American = White

I have no strong opinion on the general utility of "Implicit Association Tests", but I find these results entirely believable. An association of "American" and "White" would have been entirely unremarkable a generation or two ago. Here, the participants are present-day Yale students.
J Pers Soc Psychol. 2005 Mar;88(3):447-66.

American = White?

Devos T, Banaji MR.


Department of Psychology, San Diego State University, San Diego, CA 92182-4611, USA. tdevos@sciences.sdsu.edu


Six studies investigated the extent to which American ethnic groups (African, Asian, and White) are associated with the category "American." Although strong explicit commitments to egalitarian principles were expressed in Study 1, Studies 2-6 consistently revealed that both African and Asian Americans as groups are less associated with the national category "American" than are White Americans. Under some circumstances, a dissociation between mean levels of explicit beliefs and implicit responses emerged such that an ethnic minority was explicitly regarded to be more American than were White Americans, but implicit measures showed the reverse pattern (Studies 3 and 4). In addition, Asian American participants themselves showed the American = White effect, although African Americans did not (Study 5). The American = White association was positively correlated with the strength of national identity in White Americans. Together, these studies provide evidence that to be American is implicitly synonymous with being White. ((c) 2005 APA, all rights reserved).

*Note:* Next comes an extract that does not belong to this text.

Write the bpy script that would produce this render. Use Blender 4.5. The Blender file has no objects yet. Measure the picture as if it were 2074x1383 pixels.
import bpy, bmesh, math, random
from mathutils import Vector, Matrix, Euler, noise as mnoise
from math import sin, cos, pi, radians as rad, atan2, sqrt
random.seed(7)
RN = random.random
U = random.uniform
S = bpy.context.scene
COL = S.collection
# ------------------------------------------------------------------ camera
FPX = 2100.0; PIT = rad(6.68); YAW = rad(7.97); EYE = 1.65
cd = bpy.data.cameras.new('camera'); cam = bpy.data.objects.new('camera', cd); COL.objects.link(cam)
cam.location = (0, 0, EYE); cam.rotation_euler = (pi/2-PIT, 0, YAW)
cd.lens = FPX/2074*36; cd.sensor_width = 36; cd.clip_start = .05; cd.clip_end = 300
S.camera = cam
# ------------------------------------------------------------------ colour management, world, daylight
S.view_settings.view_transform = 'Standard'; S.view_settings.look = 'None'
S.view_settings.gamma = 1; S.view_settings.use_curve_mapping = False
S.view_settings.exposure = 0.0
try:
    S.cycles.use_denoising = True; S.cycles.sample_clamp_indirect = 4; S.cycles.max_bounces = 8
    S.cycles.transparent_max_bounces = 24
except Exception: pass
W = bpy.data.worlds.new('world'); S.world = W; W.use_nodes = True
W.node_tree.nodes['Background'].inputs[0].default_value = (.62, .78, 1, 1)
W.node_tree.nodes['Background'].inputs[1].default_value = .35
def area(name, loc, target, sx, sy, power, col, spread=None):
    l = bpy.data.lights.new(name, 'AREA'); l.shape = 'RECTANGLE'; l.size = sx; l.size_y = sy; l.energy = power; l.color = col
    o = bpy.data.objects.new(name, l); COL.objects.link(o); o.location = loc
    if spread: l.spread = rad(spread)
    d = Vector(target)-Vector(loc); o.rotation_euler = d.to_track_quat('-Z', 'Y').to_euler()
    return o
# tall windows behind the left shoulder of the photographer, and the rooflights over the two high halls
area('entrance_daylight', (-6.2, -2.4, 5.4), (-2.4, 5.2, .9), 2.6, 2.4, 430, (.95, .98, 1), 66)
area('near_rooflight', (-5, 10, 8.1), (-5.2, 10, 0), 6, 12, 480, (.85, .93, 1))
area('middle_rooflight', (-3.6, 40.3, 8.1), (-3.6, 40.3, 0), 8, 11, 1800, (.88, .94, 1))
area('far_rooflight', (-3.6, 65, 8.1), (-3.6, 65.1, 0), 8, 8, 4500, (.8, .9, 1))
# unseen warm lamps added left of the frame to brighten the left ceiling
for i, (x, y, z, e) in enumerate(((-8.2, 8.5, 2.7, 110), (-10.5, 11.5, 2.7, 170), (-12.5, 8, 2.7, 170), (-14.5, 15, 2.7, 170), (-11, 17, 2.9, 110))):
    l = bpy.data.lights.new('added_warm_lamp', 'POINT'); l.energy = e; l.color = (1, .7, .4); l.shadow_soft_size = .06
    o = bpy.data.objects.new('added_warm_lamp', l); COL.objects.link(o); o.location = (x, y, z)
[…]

PMID: 15740439 [PubMed - indexed for MEDLINE]


[. . .]


These data also indicate that the American = White effect cannot be reduced to a form of pro-White automatic attitude. Even though American symbols were highly valued, pairing these symbols with faces of White and Asian individuals produced a pattern of associations that differ, in terms of direction and intensity, from that observed on a measure tapping implicit ethnic attitudes. Specifically, Asian American participants displayed a significant implicit preference for their ethnic group (in-group favoritism), yet they showed the American = White effect. In addition, responses provided by White American participants indicated that their propensity to link Whites to American was much stronger than their automatic pro-White attitude.


[. . .]


The strength of American and ethnic identity were associated for White American participants (r =.40, p <.02), whereas no significant association between these two indexes was found for Asian American participants (r =.00). These findings are consistent with data reported by Sidanius et al. (1997) and support the idea that American and ethnic identities overlap for White Americans, whereas these identities are distinct for an ethnic minority such as Asian Americans.

[. . .]

The results of this study provide strong evidence for implicit national identity. The category “American” automatically elicits a positive evaluation. It is also clearly incorporated in the collective aspect of the self. A comparison of the mean levels of American identity for Asian and White Americans revealed that these two groups displayed equally strong American identity. This finding is counterintuitive, because Asian Americans, at the same time, internalized the idea that their group does not fully belong to the national entity. These data are in line with results of a previous study showing that African Americans felt as strongly American as White Americans but were aware that they were not perceived as being American (Barlow, Taylor, & Lambert, 2000). A major difference between this previous study and the results obtained here is that we provide evidence for a discrepancy between beliefs about the group and the self operating outside of conscious control.


The equally strong level of American identification among White and Asian Americans should not eclipse important differences in the interrelations among ethnic and American identities. In line with social dominance theory (Sidanius et al., 1997; Sidanius & Petrocik, 2001; Sinclair et al., 1998), ethnic and American identities were inextricably linked for White Americans, whereas these identities were distinct for Asian Americans. [. . .] Even on the basis of the current findings, a clear asymmetry characterized the interrelations between ethnic and American identities for the White majority and the ethnic minority. In contrast to White Americans, Asian Americans cannot rely on their ethnicity to achieve a national identity. For White Americans, these two identities tend to be merged beyond the level of conscious awareness.